3D scene scripts:
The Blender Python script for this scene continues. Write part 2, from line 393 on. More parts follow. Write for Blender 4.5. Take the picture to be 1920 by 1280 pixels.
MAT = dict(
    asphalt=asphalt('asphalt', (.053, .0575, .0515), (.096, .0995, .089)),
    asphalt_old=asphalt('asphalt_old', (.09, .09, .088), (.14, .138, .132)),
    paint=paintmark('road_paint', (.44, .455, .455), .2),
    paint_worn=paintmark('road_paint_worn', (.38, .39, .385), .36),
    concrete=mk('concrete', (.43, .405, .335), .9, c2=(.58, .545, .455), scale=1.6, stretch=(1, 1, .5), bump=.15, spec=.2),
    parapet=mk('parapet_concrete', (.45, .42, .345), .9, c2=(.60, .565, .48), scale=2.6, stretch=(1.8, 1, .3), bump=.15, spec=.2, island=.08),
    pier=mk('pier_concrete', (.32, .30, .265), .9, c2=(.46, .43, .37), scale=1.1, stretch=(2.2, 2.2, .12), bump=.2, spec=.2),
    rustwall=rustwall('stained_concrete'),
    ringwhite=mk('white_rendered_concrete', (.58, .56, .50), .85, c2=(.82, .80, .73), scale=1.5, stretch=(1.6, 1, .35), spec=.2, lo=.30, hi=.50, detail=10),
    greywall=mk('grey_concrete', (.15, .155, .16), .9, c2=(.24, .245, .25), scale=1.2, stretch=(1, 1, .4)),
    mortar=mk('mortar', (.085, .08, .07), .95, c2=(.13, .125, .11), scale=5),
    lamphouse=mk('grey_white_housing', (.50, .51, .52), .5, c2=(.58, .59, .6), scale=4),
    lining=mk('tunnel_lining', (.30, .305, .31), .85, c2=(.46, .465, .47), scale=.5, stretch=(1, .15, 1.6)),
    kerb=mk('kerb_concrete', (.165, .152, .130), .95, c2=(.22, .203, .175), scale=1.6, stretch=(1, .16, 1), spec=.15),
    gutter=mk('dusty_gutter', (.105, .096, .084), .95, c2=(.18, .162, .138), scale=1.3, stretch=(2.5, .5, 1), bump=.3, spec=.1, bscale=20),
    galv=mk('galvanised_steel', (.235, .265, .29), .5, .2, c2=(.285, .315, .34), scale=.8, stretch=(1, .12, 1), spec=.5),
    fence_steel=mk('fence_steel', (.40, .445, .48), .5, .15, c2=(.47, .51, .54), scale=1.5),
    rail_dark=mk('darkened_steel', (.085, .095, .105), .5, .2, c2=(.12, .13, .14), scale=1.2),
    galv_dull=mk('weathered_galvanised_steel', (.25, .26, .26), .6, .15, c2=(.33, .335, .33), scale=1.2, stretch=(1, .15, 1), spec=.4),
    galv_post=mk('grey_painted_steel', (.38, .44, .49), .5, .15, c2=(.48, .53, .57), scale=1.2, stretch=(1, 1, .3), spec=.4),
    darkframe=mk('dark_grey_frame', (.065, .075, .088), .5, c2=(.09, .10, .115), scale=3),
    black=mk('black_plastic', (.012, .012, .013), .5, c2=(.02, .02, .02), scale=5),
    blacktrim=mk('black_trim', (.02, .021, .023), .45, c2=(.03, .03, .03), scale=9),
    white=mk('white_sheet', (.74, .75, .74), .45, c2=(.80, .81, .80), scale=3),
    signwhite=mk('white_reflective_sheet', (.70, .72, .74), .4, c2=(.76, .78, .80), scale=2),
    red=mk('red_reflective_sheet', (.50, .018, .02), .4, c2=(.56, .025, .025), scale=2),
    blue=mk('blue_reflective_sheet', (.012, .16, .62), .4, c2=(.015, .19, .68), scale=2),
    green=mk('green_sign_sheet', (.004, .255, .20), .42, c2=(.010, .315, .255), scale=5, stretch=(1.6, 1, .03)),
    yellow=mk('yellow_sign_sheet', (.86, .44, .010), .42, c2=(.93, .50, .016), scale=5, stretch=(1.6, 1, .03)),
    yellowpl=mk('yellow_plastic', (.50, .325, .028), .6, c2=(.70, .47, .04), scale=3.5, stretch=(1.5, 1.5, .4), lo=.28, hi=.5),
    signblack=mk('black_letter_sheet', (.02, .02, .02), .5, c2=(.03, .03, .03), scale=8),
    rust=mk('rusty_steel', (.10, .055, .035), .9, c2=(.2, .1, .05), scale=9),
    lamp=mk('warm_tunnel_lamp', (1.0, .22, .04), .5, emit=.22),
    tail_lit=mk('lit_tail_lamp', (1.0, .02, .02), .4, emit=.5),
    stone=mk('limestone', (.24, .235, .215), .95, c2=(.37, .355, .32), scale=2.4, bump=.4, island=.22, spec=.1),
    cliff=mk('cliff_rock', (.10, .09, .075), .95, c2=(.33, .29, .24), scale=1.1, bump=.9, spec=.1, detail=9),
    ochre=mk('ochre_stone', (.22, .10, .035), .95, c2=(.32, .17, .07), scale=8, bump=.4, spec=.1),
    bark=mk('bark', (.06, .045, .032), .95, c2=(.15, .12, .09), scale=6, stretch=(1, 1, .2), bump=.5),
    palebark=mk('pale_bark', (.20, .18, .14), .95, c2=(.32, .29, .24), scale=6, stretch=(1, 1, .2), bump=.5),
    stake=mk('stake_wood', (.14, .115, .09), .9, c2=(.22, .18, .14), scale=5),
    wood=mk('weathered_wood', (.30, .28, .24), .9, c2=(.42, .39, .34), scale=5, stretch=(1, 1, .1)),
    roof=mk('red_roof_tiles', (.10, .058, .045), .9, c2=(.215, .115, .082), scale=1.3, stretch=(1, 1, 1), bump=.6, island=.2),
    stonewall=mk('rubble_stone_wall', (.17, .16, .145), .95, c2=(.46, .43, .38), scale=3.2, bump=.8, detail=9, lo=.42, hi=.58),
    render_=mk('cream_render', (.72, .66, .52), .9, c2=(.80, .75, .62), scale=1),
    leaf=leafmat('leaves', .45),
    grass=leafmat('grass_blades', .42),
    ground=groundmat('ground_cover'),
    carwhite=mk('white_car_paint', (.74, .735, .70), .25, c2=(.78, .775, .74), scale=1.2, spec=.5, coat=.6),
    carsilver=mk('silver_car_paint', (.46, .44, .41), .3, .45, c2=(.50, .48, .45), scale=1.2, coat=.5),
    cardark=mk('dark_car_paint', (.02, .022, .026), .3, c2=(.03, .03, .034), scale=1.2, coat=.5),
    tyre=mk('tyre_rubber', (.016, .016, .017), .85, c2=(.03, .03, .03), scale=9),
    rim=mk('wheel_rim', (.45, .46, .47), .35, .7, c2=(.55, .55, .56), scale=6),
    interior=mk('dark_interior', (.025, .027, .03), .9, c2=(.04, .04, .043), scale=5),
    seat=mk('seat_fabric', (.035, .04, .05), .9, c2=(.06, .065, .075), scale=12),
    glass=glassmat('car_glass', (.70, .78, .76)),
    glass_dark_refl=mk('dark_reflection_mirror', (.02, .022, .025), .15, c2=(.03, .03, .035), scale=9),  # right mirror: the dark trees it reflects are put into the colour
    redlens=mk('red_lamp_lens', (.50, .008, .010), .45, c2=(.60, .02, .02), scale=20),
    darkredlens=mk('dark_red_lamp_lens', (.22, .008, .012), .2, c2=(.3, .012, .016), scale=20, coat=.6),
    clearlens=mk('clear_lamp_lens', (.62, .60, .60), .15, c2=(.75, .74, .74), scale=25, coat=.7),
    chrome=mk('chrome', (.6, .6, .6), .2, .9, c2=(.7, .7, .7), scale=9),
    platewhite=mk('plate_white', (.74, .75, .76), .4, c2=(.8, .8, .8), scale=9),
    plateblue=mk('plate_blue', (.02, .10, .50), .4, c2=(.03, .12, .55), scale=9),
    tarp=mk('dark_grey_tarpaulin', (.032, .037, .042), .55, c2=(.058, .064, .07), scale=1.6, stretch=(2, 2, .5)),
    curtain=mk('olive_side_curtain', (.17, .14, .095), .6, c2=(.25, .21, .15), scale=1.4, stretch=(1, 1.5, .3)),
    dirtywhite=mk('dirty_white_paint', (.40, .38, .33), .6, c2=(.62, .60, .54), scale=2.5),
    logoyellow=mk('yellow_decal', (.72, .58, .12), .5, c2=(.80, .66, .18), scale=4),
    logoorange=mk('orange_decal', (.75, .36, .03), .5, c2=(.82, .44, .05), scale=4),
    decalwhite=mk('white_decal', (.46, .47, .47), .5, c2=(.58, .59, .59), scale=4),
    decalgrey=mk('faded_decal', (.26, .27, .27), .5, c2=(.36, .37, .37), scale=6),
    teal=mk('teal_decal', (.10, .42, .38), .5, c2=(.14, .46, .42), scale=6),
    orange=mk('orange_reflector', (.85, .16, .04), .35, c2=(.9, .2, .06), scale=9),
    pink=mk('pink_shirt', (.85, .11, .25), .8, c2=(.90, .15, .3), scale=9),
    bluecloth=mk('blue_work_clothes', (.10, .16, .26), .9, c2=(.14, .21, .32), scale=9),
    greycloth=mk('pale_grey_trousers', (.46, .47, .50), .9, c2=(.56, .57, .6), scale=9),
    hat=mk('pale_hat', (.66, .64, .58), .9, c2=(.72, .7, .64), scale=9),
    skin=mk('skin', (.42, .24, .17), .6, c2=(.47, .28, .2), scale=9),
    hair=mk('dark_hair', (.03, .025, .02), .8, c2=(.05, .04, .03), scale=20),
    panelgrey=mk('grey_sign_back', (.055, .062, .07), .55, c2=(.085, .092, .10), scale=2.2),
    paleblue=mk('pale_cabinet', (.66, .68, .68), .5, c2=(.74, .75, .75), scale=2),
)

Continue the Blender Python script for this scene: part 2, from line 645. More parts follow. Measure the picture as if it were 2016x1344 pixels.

■ WHAT YOU SHOULD DO
Look through the lines above and collect those with the word "pixels".

■ WRITTEN SOLUTION
The Blender Python script for this scene continues. Write part 2, from line 393 on. More parts follow. Write for Blender 4.5. Take the picture to be 1920 by 1280 pixels.
Continue the Blender Python script for this scene: part 2, from line 645. More parts follow. Measure the picture as if it were 2016x1344 pixels.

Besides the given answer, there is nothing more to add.